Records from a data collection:
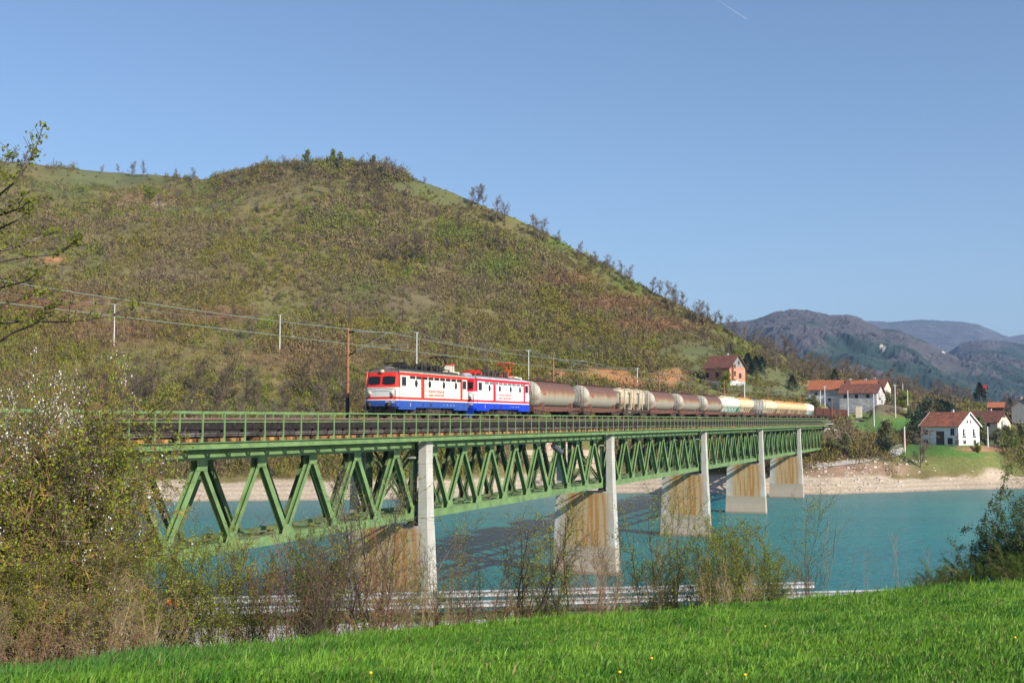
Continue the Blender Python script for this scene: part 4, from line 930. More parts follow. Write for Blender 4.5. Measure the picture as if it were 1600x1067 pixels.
house(1484, 343, RZ, 12.2, 10.2, 5.5, 3.7, plaster, tile_w, 'white two-storey house with worn red roof on the lawn above the beach', ybase=694.5,
      win=[('e',-2.3,2.7,1.7,2.0,'b'),('e',2.6,2.7,1.7,2.0,'b'),('e',-2.3,.3,1.3,1.1,'w'),('e',2.6,.3,1.3,1.1,'w'),('e',-.8,6.2,.7,.8,'w'),('e',.8,6.2,.7,.8,'w'),('s',-4.5,2.9,1.5,1.4,'h'),('s',4.2,2.7,1.2,2.0,'w'),('s',.2,0,2.6,3.9,'d'),('s',-4.5,.3,1.5,1.1,'h'),('s',3.4,.2,1.6,1.8,'h'),('s',5.6,.3,1.0,1.1,'w')])
house(1134, 402, R(-44), 9.8, 9.4, 6.0, 4.0, brick_m, tile_r, 'unfinished red brick house with brown roof above the cement wagons', ybase=602, gablem=block, lower=(1.3, plaster_g),
      win=[('e',-2.3,2.0,2.4,2.3,'l'),('e',-2.3,4.7,2.4,2.2,'l'),('e',1.6,2.3,1.5,1.7,'h'),('e',.8,6.9,1.0,1.2,'h'),('e',-1.7,.0,3.6,1.6,'p'),('s',-4,2.6,1.4,1.6,'h'),('s',0,2.6,1.4,1.6,'h'),('s',3.5,.2,2.0,2.4,'h')])
house(1294, 432, R(-34), 11.5, 8, 4.9, 3.1, plaster_g, tile_o, 'grey and white shed house with bright orange roof right of the pines', ybase=629, lower=(2.3, plaster),
      win=[('e',-.5,2.4,2.4,1.8,'b'),('s',-3,2.6,1.2,1.0,'h'),('s',2,.3,1.2,1.2,'h'),('s',4.5,.2,1.6,1.9,'p')], chim=False)
house(1347, 420, R(-34), 13.2, 8.5, 4.2, 3.0, plaster_g, tile_r, 'long whitish house with large brown roof beside the orange-roofed one', ybase=632,
      win=[('e',-.8,2.4,2.6,2.0,'b'),('e',1.8,.4,1.2,1.2,'h'),('s',-4.5,2.2,1.2,1.3,'h'),('s',-.5,2.2,1.2,1.3,'h'),('s',3.5,2.2,1.2,1.3,'h')], chim=False)
house(1352, 452, R(-34), 9.5, 8.5, 5.0, 3.0, cream, tile_o, 'house peeking above the long brown roof, only its orange roof showing', ybase=627.5, win=[('e',0,2.2,1.4,1.4,'h')])
house(1328, 470, R(-34), 9, 8, 4.6, 2.8, plaster_g, tile_r, 'house with dull red roof in the gap between the orange roofs', ybase=624)
house(1366, 478, R(-36), 11, 9, 5.2, 3.2, cream, tile_r, 'rearmost cream gabled house with dark brown roof of the village cluster', ybase=625.5,
      win=[('e',-.5,2.6,2.8,1.9,'b'),('e',-.5,.3,2.4,1.6,'b')])
house(1545, 398, R(-50), 10.5, 8.6, 5.0, 3.4, cream, tile_r, 'cream house with dark brown roof and balconies right of the white house', ybase=682,
      win=[('e',0,3.4,3.6,2.0,'b'),('e',0,6.4,2.2,1.2,'d'),('e',-1,.4,2.6,2.0,'h'),('s',2,3.2,1.2,1.3,'h')])
house(1557, 470, R(-24), 5.5, 5, 2.4, 1.7, wood_b, tile_o, 'small dark wooden shed with bright orange roof', ybase=645, chim=False)
house(1603, 458, R(62), 12, 9.0, 3.2, 3.2, block, tile_o, 'grey block house with orange roof cut by the right edge', ybase=649, chim=True)
house(1536, 600, R(-28), 3.8, 3.6, 1.4, 1.5, wood_b, M('roof_red', (.30,.03,.03), .8, .2, 1), 'tiny house with deep red roof alone on the wooded ridge', chim=False, ybase=611)
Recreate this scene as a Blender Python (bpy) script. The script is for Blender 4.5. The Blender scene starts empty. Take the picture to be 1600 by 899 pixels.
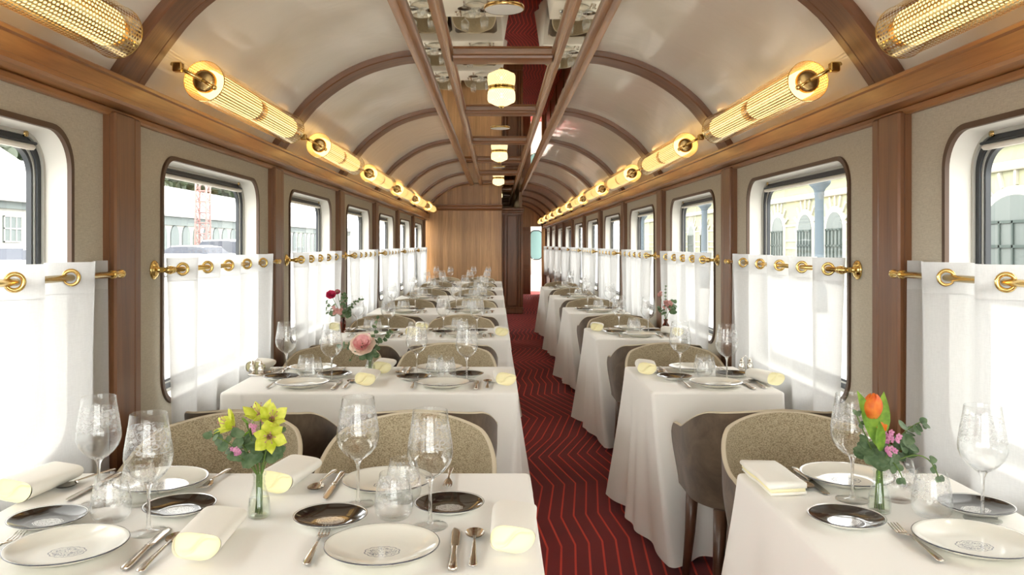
SKY, EXPO = 3.1, 1.72
import bpy, math, random
from mathutils import Vector, Matrix
PI = math.pi
sc = bpy.context.scene
col = sc.collection
rnd = random.Random(7)

# ---------------------------------------------------------------- mesh helper
class MB:
    def __init__(s):
        s.v = []; s.f = []; s.uv = {}; s.sm = []
    def add(s, vs, fs, smooth=True, uvs=None):
        b = len(s.v)
        s.v.extend([tuple(p) for p in vs])
        for i, f in enumerate(fs):
            s.f.append(tuple(b + k for k in f)); s.sm.append(smooth)
            if uvs: s.uv[len(s.f) - 1] = uvs[i]
        return s
    def box(s, a, b, bev=0.0):
        x0, y0, z0 = a; x1, y1, z1 = b
        if bev <= 0:
            vs = [(x0,y0,z0),(x1,y0,z0),(x1,y1,z0),(x0,y1,z0),(x0,y0,z1),(x1,y0,z1),(x1,y1,z1),(x0,y1,z1)]
            fs = [(0,3,2,1),(4,5,6,7),(0,1,5,4),(1,2,6,5),(2,3,7,6),(3,0,4,7)]
            return s.add(vs, fs, False)
        c = [(x0+x1)/2, (y0+y1)/2, (z0+z1)/2]; h = [abs(x1-x0)/2, abs(y1-y0)/2, abs(z1-z0)/2]
        e = min(bev, min(h)*0.95)
        vs = []; idx = {}
        for sx in (-1,1):
            for sy in (-1,1):
                for sz in (-1,1):
                    sg = (sx,sy,sz)
                    for ax in range(3):
                        p = [c[i] + sg[i]*(h[i] - (0 if i == ax else e)) for i in range(3)]
                        idx[(sx,sy,sz,ax)] = len(vs); vs.append(tuple(p))
        fs = []
        for ax in range(3):
            o = [i for i in range(3) if i != ax]
            for sgn in (-1,1):
                q = []
                for (a_, b_) in ((-1,-1),(1,-1),(1,1),(-1,1)):
                    k = [0,0,0]; k[ax] = sgn; k[o[0]] = a_; k[o[1]] = b_
                    q.append(idx[(k[0],k[1],k[2],ax)])
                fs.append(tuple(q))
        for ax in range(3):
            o = [i for i in range(3) if i != ax]
            for a_ in (-1,1):
                for b_ in (-1,1):
                    q = []
                    for (t, w) in ((-1,o[0]),(1,o[0]),(1,o[1]),(-1,o[1])):
                        k = [0,0,0]; k[ax] = t; k[o[0]] = a_; k[o[1]] = b_
                        q.append(idx[(k[0],k[1],k[2],w)])
                    fs.append(tuple(q))
        for sx in (-1,1):
            for sy in (-1,1):
                for sz in (-1,1):
                    fs.append(tuple(idx[(sx,sy,sz,a_)] for a_ in range(3)))
        return s.add(vs, fs, False)
    def grid(s, fn, nu, nv, closeu=False, closev=False, smooth=True, uvf=None):
        vs = []; fs = []; uvs = []
        for i in range(nu + (0 if closeu else 1)):
            for j in range(nv + (0 if closev else 1)):
                vs.append(tuple(fn(i/nu, j/nv)))
        mu = nu if closeu else nu + 1; mv = nv if closev else nv + 1
        for i in range(nu):
            for j in range(nv):
                fs.append((i*mv+j, ((i+1)%mu)*mv+j, ((i+1)%mu)*mv+(j+1)%mv, i*mv+(j+1)%mv))
                if uvf: uvs.append([uvf(i/nu,j/nv),uvf((i+1)/nu,j/nv),uvf((i+1)/nu,(j+1)/nv),uvf(i/nu,(j+1)/nv)])
        return s.add(vs, fs, smooth, uvs if uvf else None)
    def lathe(s, prof, n=32, M=None, cap0=False, cap1=False):
        vs = []; fs = []
        m = len(prof)
        for i in range(n):
            a = 2*PI*i/n; ca, sa = math.cos(a), math.sin(a)
            for (r, z) in prof: vs.append(Vector((r*ca, r*sa, z)))
        for i in range(n):
            k = (i+1) % n
            for j in range(m-1): fs.append((i*m+j, k*m+j, k*m+j+1, i*m+j+1))
        if cap0: fs.append(tuple(i*m for i in range(n))[::-1])
        if cap1: fs.append(tuple(i*m+m-1 for i in range(n)))
        if M is not None: vs = [M @ p for p in vs]
        return s.add(vs, fs, True)
    def tube(s, pts, r, n=8, caps=True, closed=False):
        pts = [Vector(p) for p in pts]; m = len(pts)
        rs = r if isinstance(r, (list, tuple)) else [r]*m
        up = None; vs = []; fs = []
        for i, p in enumerate(pts):
            if closed: t = pts[(i+1)%m] - pts[i-1]
            else: t = (pts[min(i+1,m-1)] - pts[max(i-1,0)])
            t.normalize()
            if up is None:
                up = Vector((0,0,1)) if abs(t.z) < 0.9 else Vector((1,0,0))
            a = t.cross(up)
            if a.length < 1e-6: a = t.orthogonal()
            a.normalize(); b = a.cross(t).normalized(); up = b
            for k in range(n):
                w = 2*PI*k/n
                vs.append(p + (a*math.cos(w) + b*math.sin(w))*rs[i])
        L = m if closed else m-1
        for i in range(L):
            i2 = (i+1) % m
            for k in range(n):
                fs.append((i*n+k, i*n+(k+1)%n, i2*n+(k+1)%n, i2*n+k))
        if caps and not closed:
            fs.append(tuple(range(n))[::-1]); fs.append(tuple((m-1)*n+k for k in range(n)))
        return s.add(vs, fs, True)
    def prism(s, outline, a, b, axis='y', smooth=False):
        n = len(outline); vs = []
        for t in (a, b):
            for (p, q) in outline:
                vs.append({'y': (p, t, q), 'x': (t, p, q), 'z': (p, q, t)}[axis])
        fs = [(i, (i+1)%n, n+(i+1)%n, n+i) for i in range(n)]
        fs += [tuple(range(n))[::-1], tuple(range(n, 2*n))]
        return s.add(vs, fs, smooth)
    def ball(s, c, r, nu=12, nv=8, sq=(1,1,1)):
        def fn(u, v):
            a = 2*PI*u; b = -PI/2 + PI*v
            return (c[0]+r*sq[0]*math.cos(b)*math.cos(a), c[1]+r*sq[1]*math.cos(b)*math.sin(a), c[2]+r*sq[2]*math.sin(b))
        return s.grid(fn, nu, nv, closeu=True)
    def xform(s, M):
        s.v = [tuple(M @ Vector(p)) for p in s.v]; return s
    def mesh(s, name, m):
        me = bpy.data.meshes.new(name)
        me.from_pydata(s.v, [], s.f); 
        for i, p in enumerate(me.polygons): p.use_smooth = s.sm[i]
        if s.uv:
            l = me.uv_layers.new(name='UVMap')
            for i, p in enumerate(me.polygons):
                u = s.uv.get(i)
                if u:
                    for k, li in enumerate(p.loop_indices): l.data[li].uv = u[k]
        me.update()
        import bmesh
        bm = bmesh.new(); bm.from_mesh(me); bmesh.ops.remove_doubles(bm, verts=bm.verts, dist=1e-5)
        bmesh.ops.recalc_face_normals(bm, faces=bm.faces); bm.to_mesh(me); bm.free()
        if m: me.materials.append(m)
        return me
    def obj(s, name, m, parent=None, sharp=None):
        me = s.mesh(name, m)
        o = bpy.data.objects.new(name, me); col.objects.link(o)
        if parent: o.parent = parent
        if sharp is not None:
            for p in me.polygons: p.use_smooth = True
            me.set_sharp_from_angle(angle=math.radians(sharp))
        return o

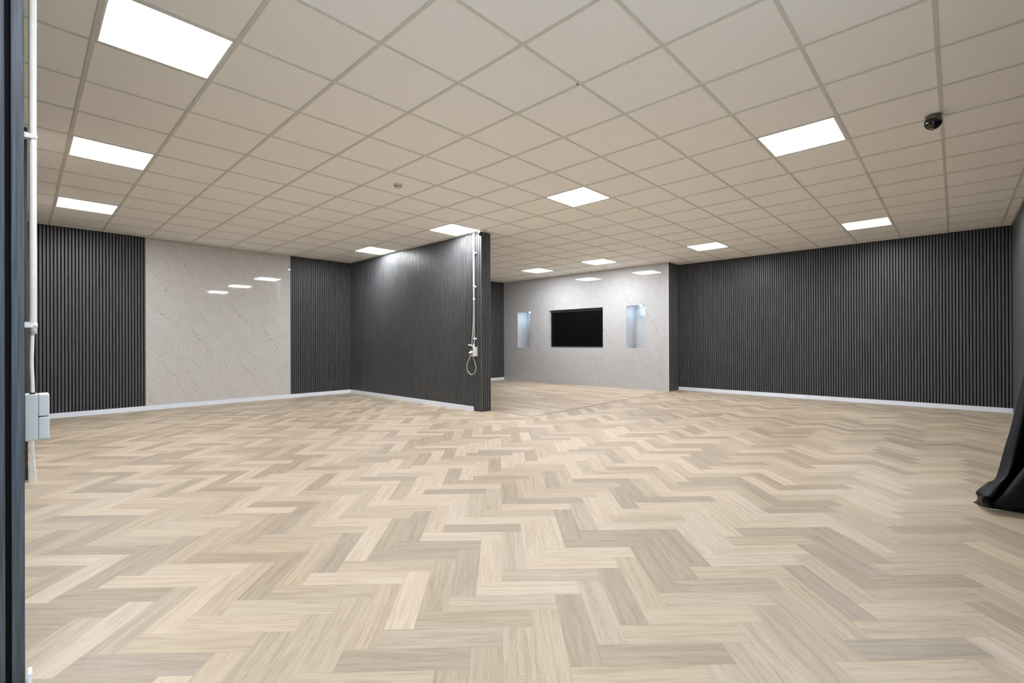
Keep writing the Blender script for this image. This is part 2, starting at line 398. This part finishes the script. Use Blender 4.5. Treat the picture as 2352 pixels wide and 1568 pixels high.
# entrance wall on the left: its slatted end faces the camera, beyond it runs along the room
WX = 0.007
we = wall_core('wall_entrance', -0.16, 2.25 + D, WX, YL + D)
bm = bmesh.new(); box(bm, XW, 2.25 + D, 0, -0.16, 2.45, CEIL + 0.006); obj('return_wall', bm, M['felt'], we)
bm = bmesh.new()
slats(bm, (-0.0235 - 0.0445 * 70, 2.25), (0.0085, 2.25), (0, -1), 0.0, CEIL - 0.001, 0.0, pitch=0.0445, w=0.0305)
obj('slat_panel', bm, M['slat_near'], we)
bm = bmesh.new()
slats(bm, (0.036, 5.583), (0.036, YL), (1, 0), 0.002, CEIL - 0.001, 0.013, d=0.006)
box(bm, WX + 0.0005, 5.583, 0.002, 0.0300, YL, CEIL - 0.001)
box(bm, WX + 0.0005, 5.577, 0.002, 0.0185, 5.5828, CEIL - 0.001)
box(bm, 0.0215, 5.577, 0.002, 0.036, 5.5828, CEIL - 0.001)
obj('slat_panel', bm, M['slat_brown'], we)

# back wall: glossy marble-look box with a screen recess and two display niches
wb_bm = bmesh.new()
ZB, ZT, ND = 0.972, 1.998, 0.43
holes = [(5.268, 5.759), (6.414, 8.148), (8.840, 9.333)]
ys = [YC] + [v for h in holes for v in h] + [YL]
zs = [0.0005, ZB, ZT, CEIL - 0.0005]
for a in range(len(ys) - 1):
    for b in range(3):
        if b == 1 and a % 2 == 1: continue
        f = [wb_bm.verts.new(p) for p in ((XT, ys[a], zs[b]), (XT, ys[a + 1], zs[b]), (XT, ys[a + 1], zs[b + 1]), (XT, ys[a], zs[b + 1]))]
        wb_bm.faces.new(f)
for k, (y0, y1) in enumerate(holes):
    d = 0.16 if k == 1 else ND
    def q(*pts): wb_bm.faces.new([wb_bm.verts.new(p) for p in pts])
    X1 = XT + d
    q((XT, y0, ZB), (X1, y0, ZB), (X1, y0, ZT), (XT, y0, ZT)); q((XT, y1, ZB), (XT, y1, ZT), (X1, y1, ZT), (X1, y1, ZB))
    q((XT, y0, ZB), (XT, y1, ZB), (X1, y1, ZB), (X1, y0, ZB)); q((XT, y0, ZT), (X1, y0, ZT), (X1, y1, ZT), (XT, y1, ZT))
    q((X1, y0, ZB), (X1, y1, ZB), (X1, y1, ZT), (X1, y0, ZT))
bmesh.ops.remove_doubles(wb_bm, verts=wb_bm.verts[:], dist=1e-5)
wb = struct('wall_back', wb_bm, M['marble_back'])
bm = bmesh.new(); box(bm, XT + 0.002, YC + D, 0.0, XR + D, YC + D + 0.05, CEIL + 0.005)
rc = obj('return_core', bm, M['felt'], wb)
bm = bmesh.new(); slats(bm, (XT + 0.012, YC), (XR, YC), (0, -1), 0.002, CEIL - 0.001, 0.002)
obj('slat_panel', bm, M['slat'], wb)
bm = bmesh.new(); box(bm, XT - 0.002, YC - 0.004, 0.001, XT + 0.010, YC + 0.010, CEIL - 0.001)
obj('edge_trim', bm, M['trim_pale'], wb)
bm = bmesh.new()
for (y0, y1) in holes: box(bm, XT - 0.003, y0 - 0.004, ZB - 0.010, XT + 0.012, y1 + 0.004, ZB + 0.001)
obj('niche_trim', bm, M['trim_pale'], wb)
bm = bmesh.new(); box(bm, XR + D + 0.0005, 4.9, 0, 10.8, YL + D, CEIL + 0.006)
obj('rear_core', bm, M['felt'], wb)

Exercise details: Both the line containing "Recreate this scene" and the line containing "rnd = random.Random(7)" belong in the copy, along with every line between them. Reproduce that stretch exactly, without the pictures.

Solution below:
Recreate this scene as a Blender Python (bpy) script. The script is for Blender 4.5. The Blender scene starts empty. Take the picture to be 1600 by 899 pixels.
SKY, EXPO = 3.1, 1.72
import bpy, math, random
from mathutils import Vector, Matrix
PI = math.pi
sc = bpy.context.scene
col = sc.collection
rnd = random.Random(7)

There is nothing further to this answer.